GOAL OF THE EXERCISE ▸ Every line in the data below from the one containing "Recreate this scene" down to the one containing "R_ = math.radians", both included, must be retyped exactly; no other line is to appear.
- - -
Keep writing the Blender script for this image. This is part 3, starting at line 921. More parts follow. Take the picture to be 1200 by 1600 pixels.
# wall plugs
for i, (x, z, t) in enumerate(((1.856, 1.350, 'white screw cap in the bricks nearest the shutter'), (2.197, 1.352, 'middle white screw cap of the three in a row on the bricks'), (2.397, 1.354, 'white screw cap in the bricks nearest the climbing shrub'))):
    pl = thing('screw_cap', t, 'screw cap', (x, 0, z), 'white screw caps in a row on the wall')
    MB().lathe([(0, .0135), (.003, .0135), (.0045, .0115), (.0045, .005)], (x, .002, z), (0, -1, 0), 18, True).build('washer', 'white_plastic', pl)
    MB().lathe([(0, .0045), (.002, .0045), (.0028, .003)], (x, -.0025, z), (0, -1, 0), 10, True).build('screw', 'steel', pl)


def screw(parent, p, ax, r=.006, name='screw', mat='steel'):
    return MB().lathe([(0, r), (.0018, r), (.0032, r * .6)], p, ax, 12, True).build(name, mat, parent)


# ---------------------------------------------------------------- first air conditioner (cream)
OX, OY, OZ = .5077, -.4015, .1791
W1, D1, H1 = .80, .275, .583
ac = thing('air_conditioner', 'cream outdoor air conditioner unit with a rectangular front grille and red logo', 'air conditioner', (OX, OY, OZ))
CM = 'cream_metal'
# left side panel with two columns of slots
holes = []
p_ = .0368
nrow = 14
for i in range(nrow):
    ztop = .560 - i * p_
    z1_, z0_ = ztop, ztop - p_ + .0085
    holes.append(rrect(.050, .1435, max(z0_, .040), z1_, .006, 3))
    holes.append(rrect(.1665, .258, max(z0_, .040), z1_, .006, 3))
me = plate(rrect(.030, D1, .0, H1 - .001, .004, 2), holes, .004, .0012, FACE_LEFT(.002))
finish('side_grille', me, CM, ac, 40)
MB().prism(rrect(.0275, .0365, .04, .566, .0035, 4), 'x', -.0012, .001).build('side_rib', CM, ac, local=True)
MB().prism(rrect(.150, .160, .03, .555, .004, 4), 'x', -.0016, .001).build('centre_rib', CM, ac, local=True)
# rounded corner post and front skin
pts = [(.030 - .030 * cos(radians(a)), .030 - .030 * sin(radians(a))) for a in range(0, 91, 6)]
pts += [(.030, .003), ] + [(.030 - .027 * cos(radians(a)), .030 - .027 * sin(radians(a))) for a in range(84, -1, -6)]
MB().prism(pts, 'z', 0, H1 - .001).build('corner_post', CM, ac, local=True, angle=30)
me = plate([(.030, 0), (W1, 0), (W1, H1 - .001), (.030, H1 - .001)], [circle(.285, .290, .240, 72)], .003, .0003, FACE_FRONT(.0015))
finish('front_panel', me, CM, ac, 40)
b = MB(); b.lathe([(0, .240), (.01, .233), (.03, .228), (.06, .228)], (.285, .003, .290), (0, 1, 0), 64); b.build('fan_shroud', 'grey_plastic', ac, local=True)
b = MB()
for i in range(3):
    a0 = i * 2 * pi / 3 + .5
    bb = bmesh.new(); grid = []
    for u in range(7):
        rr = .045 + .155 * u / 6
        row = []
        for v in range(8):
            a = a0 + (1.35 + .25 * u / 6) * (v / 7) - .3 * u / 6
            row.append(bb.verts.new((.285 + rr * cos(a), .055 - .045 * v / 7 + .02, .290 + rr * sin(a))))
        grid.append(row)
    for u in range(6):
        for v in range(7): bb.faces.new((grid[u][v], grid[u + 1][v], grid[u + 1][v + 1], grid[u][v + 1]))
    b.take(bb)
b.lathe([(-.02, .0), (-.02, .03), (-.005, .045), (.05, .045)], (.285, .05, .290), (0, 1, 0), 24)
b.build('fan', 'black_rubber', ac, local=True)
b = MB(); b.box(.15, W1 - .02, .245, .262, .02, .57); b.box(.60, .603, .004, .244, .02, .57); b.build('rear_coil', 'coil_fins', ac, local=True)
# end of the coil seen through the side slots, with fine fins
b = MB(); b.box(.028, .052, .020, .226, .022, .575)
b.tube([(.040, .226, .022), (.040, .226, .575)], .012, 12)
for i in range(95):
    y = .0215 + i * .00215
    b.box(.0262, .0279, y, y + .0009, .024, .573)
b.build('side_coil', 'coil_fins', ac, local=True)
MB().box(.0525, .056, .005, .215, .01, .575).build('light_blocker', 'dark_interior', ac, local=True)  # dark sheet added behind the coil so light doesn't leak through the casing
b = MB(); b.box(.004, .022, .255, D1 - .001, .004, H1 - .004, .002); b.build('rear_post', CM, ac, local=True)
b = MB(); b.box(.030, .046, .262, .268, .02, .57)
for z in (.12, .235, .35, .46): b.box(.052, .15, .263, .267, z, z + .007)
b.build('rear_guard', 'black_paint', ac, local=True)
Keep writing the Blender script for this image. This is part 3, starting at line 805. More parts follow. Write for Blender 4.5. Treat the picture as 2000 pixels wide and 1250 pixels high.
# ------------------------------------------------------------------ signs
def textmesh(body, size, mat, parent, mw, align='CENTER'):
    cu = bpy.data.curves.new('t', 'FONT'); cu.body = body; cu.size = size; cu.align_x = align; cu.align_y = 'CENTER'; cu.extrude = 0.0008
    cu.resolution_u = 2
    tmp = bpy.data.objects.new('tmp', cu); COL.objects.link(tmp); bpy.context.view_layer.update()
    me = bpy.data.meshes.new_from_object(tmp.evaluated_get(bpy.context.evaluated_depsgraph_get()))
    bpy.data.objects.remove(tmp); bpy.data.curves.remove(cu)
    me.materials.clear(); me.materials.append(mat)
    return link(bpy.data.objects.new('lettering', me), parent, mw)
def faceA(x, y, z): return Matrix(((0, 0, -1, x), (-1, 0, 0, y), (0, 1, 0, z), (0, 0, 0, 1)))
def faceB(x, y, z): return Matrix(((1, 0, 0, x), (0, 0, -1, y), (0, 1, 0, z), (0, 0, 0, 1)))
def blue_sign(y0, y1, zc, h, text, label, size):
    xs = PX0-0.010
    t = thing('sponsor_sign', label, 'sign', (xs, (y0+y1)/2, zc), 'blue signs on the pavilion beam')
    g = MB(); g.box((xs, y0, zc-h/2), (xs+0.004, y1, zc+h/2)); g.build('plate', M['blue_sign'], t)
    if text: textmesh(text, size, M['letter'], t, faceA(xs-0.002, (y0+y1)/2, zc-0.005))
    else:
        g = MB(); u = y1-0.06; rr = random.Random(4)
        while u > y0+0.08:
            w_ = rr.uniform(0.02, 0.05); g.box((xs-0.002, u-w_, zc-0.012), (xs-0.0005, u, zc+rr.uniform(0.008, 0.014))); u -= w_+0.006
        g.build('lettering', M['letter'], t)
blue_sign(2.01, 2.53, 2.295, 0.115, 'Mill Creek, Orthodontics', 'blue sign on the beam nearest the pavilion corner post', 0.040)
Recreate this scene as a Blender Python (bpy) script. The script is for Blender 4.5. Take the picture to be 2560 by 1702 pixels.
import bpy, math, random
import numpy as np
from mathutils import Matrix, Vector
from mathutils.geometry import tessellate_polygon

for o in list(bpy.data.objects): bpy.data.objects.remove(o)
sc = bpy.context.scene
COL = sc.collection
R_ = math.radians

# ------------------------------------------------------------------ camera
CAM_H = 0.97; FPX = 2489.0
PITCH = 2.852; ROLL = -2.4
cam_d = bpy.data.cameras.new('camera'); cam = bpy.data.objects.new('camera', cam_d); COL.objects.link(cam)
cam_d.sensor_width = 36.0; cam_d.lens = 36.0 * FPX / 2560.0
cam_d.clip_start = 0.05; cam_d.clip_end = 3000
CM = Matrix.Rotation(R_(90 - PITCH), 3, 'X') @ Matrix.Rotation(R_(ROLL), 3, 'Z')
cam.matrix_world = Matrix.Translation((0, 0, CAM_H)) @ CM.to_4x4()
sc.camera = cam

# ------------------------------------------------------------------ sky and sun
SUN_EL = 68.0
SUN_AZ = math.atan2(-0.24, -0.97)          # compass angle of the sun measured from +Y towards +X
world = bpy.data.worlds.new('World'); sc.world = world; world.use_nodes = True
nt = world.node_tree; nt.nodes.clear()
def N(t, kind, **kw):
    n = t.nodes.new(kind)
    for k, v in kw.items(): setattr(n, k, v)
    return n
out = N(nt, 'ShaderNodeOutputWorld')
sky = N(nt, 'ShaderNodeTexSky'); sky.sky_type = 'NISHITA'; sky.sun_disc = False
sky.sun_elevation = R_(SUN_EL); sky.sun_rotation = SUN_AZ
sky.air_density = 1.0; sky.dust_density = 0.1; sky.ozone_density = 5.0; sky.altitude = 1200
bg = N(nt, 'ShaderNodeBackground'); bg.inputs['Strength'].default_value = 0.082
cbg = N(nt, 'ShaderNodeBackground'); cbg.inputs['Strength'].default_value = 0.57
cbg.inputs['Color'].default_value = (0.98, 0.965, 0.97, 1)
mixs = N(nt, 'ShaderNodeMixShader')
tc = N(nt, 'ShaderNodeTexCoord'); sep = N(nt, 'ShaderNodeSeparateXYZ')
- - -
RESULT ▸
Recreate this scene as a Blender Python (bpy) script. The script is for Blender 4.5. Take the picture to be 2560 by 1702 pixels.
import bpy, math, random
import numpy as np
from mathutils import Matrix, Vector
from mathutils.geometry import tessellate_polygon

for o in list(bpy.data.objects): bpy.data.objects.remove(o)
sc = bpy.context.scene
COL = sc.collection
R_ = math.radians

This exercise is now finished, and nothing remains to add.